Whatever the weather, the industry answers nature’s demands with flair.

And as this fetching vintage jacket shows, protection against the elements was not at the expense of style for our Victorian ancestors either.

The dressing jacket, which is on display in Leeds City Museum’s new For All Seasons exhibition, was made in 1875 by McLintocks and Sons of Barnsley.

Made of quilted layers of cotton fabric with a silk fibre filling, jackets like this were very popular in the 1870s.

The lining is filled with coils of silk fibres which was a technique patented by McLintocks.

Silk, like other natural fibres, is excellent for regulating body temperature, keeping the wearer warm in cold weather and cool in hot weather.

Ruth Martin, curator of exhibitions at Leeds City Museum, said: “This beautiful jacket is really eye-catching and elegant and dispels the idea that Victorian clothes were drab and boring.

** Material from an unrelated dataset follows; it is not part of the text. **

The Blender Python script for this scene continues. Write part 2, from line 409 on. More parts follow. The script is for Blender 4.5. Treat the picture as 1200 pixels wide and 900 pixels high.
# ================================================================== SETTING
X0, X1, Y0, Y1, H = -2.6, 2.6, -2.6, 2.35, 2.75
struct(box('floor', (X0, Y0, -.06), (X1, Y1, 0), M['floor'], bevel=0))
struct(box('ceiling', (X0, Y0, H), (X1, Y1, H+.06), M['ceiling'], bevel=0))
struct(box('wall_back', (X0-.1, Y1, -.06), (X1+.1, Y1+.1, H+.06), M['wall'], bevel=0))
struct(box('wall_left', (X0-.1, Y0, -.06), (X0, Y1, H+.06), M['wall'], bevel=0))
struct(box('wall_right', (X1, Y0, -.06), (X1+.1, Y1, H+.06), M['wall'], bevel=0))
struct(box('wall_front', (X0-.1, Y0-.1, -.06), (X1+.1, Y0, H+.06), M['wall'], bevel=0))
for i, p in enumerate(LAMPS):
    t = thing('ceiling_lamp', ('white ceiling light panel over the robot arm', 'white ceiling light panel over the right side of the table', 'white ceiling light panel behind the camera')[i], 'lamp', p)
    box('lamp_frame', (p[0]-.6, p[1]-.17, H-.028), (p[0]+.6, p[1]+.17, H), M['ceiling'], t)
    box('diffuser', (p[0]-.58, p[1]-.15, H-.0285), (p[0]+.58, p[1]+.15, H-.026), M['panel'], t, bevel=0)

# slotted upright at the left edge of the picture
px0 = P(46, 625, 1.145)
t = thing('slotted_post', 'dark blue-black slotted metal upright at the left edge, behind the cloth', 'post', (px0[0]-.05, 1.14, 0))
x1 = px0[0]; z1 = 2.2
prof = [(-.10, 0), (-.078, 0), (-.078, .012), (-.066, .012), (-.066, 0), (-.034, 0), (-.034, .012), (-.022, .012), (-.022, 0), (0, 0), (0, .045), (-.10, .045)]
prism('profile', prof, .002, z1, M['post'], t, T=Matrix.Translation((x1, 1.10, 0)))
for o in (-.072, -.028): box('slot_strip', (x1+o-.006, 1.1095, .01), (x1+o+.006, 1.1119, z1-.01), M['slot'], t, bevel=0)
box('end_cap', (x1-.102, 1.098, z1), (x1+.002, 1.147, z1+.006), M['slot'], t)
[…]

The fact that it was made to such a specialist, patented design shows how much influence the changing seasons have on fashion trends and the clothes we wear too.”

For All Seasons, which runs until August 28 in Leeds City Museum’s special exhibitions gallery, examines the various ways the changing seasons shape the world around us.

Councillor Brian Selby, Leeds City Council’s lead member for museums and galleries, said: “The seasons, and the profound effect they have on the world, have been an inspiration to some of history’s most celebrated artists, sculptors, composers and musicians and it’s wonderful that the museum will be celebrating this in such an interactive and accessible way.”